Data supplied:

+++

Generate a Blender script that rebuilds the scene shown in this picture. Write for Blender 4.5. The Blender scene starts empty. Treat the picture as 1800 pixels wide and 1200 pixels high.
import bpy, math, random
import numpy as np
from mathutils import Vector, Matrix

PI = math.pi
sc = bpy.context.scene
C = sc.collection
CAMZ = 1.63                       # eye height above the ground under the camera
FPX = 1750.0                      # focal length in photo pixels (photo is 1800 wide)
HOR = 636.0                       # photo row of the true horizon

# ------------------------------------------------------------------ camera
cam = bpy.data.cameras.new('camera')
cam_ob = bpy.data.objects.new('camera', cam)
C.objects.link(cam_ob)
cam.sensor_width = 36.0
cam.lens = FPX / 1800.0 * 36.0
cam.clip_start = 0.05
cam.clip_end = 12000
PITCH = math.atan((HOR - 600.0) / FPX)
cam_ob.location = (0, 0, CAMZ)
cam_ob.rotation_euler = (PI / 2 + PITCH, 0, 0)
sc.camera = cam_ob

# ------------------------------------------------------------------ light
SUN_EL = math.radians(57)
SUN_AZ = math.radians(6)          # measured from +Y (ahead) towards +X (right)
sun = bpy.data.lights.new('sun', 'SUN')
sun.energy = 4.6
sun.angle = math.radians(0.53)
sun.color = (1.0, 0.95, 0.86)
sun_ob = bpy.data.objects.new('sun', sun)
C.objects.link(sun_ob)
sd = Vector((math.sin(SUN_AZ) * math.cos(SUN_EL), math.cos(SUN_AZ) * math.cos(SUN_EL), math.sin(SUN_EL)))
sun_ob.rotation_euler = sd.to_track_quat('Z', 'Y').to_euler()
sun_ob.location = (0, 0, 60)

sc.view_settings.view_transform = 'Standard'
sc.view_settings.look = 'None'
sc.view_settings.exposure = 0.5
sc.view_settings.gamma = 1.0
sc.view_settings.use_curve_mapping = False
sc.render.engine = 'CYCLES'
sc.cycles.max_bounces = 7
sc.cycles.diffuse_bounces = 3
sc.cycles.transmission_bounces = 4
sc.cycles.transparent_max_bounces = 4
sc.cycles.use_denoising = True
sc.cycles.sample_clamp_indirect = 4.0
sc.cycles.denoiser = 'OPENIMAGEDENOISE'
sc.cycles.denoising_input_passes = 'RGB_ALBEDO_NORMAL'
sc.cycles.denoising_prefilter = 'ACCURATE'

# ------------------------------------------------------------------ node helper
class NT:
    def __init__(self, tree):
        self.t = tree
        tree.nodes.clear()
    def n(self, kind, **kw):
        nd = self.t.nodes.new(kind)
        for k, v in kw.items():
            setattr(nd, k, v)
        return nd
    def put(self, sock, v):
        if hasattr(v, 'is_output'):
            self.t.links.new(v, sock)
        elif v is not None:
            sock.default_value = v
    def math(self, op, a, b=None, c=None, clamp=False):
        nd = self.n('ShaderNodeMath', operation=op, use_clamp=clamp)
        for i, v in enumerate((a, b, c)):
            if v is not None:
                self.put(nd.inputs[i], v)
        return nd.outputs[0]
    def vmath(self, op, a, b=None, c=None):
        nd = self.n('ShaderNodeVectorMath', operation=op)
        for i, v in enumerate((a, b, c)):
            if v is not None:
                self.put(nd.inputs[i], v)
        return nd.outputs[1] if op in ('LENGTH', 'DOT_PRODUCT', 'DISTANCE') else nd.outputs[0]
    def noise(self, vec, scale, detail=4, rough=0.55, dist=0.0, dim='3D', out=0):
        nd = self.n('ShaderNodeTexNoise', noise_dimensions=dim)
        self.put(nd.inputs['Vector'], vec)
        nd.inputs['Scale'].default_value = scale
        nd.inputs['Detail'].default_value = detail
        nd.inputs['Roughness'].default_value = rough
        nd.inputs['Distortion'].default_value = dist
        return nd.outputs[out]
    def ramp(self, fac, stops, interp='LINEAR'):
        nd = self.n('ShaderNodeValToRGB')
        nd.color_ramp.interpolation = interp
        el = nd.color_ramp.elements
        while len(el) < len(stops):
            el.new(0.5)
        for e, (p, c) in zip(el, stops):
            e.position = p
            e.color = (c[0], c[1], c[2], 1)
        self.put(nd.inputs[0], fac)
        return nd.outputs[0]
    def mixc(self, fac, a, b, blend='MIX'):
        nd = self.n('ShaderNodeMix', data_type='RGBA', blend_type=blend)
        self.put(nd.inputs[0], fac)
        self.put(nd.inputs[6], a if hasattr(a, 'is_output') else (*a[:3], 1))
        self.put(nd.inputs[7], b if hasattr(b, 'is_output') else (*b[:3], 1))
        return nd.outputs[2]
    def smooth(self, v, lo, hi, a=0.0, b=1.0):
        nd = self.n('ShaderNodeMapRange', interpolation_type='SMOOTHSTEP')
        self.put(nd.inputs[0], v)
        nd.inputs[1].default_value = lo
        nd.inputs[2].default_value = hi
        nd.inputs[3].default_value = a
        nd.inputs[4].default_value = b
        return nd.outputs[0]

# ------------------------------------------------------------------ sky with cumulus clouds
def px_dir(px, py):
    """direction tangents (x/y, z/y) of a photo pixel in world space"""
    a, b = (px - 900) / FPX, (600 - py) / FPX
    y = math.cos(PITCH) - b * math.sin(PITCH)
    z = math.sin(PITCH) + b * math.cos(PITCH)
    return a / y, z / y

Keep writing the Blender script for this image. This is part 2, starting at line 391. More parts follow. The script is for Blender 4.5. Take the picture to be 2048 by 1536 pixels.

+++

Aim: In this exercise, copy only the lines from the opening line of the material through the line where "sc.cycles.denoising_prefilter = 'ACCURATE'" appears.

Answer for the task:
Generate a Blender script that rebuilds the scene shown in this picture. Write for Blender 4.5. The Blender scene starts empty. Treat the picture as 1800 pixels wide and 1200 pixels high.
import bpy, math, random
import numpy as np
from mathutils import Vector, Matrix

PI = math.pi
sc = bpy.context.scene
C = sc.collection
CAMZ = 1.63                       # eye height above the ground under the camera
FPX = 1750.0                      # focal length in photo pixels (photo is 1800 wide)
HOR = 636.0                       # photo row of the true horizon

# ------------------------------------------------------------------ camera
cam = bpy.data.cameras.new('camera')
cam_ob = bpy.data.objects.new('camera', cam)
C.objects.link(cam_ob)
cam.sensor_width = 36.0
cam.lens = FPX / 1800.0 * 36.0
cam.clip_start = 0.05
cam.clip_end = 12000
PITCH = math.atan((HOR - 600.0) / FPX)
cam_ob.location = (0, 0, CAMZ)
cam_ob.rotation_euler = (PI / 2 + PITCH, 0, 0)
sc.camera = cam_ob

# ------------------------------------------------------------------ light
SUN_EL = math.radians(57)
SUN_AZ = math.radians(6)          # measured from +Y (ahead) towards +X (right)
sun = bpy.data.lights.new('sun', 'SUN')
sun.energy = 4.6
sun.angle = math.radians(0.53)
sun.color = (1.0, 0.95, 0.86)
sun_ob = bpy.data.objects.new('sun', sun)
C.objects.link(sun_ob)
sd = Vector((math.sin(SUN_AZ) * math.cos(SUN_EL), math.cos(SUN_AZ) * math.cos(SUN_EL), math.sin(SUN_EL)))
sun_ob.rotation_euler = sd.to_track_quat('Z', 'Y').to_euler()
sun_ob.location = (0, 0, 60)

sc.view_settings.view_transform = 'Standard'
sc.view_settings.look = 'None'
sc.view_settings.exposure = 0.5
sc.view_settings.gamma = 1.0
sc.view_settings.use_curve_mapping = False
sc.render.engine = 'CYCLES'
sc.cycles.max_bounces = 7
sc.cycles.diffuse_bounces = 3
sc.cycles.transmission_bounces = 4
sc.cycles.transparent_max_bounces = 4
sc.cycles.use_denoising = True
sc.cycles.sample_clamp_indirect = 4.0
sc.cycles.denoiser = 'OPENIMAGEDENOISE'
sc.cycles.denoising_input_passes = 'RGB_ALBEDO_NORMAL'
sc.cycles.denoising_prefilter = 'ACCURATE'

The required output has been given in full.